Features

Opinion: To the point - Using a tool of our trade

Positive reinforcement, or praise, is such a powerful tool in all areas of behaviour management that it seems strange that we do not use it more.

Perhaps we don't like to show our emotions quite so clearly. In a recent meeting, a colleague was being heavily praised by an American and said, 'Please stop, we are British and it's embarrassing!'

In a different life I used to help teachers who had to deal with pupils with very challenging behaviour in mainstream schools. Inevitably, by the time these children had reached secondary school age, they had learned to get attention by exhibiting all sorts of outrageous behaviour. At that stage the teacher interaction was usually lots of 'sit down, stop messing about, put that chair down!' and so on.

Without being critical of teaching methods, it was in truth very difficult to catch these children behaving well so that they could be praised. However, when you could do this, the results were often dramatic, and the child's behaviour changed radically.

I am not suggesting that this is easy to achieve or that it worked perfectly every time. But I do believe praise is a wonderful tool.

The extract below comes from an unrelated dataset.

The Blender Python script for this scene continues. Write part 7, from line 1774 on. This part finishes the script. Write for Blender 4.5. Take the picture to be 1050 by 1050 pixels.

Working with a headteacher who was at one time trying to develop praise as a positive management tool, we also encountered a different problem. His challenge was to find three occasions in the day when he could praise a member of staff. By the third day, the union representative arranged a meeting with him to ask whether everything was safe for the future of the school - because staff were suspicious that the head was acting so out of character.

I think we all love praise, either personally or professionally, and we should use it more. Obviously, it needs to be appropriate and real, but with so many demands made on everyone in the early years sector, it can also be easy to forget to praise people. So tomorrow, or even today, catch someone doing something good, and praise them.

Then see whether they look at you suspiciously or accept it happily.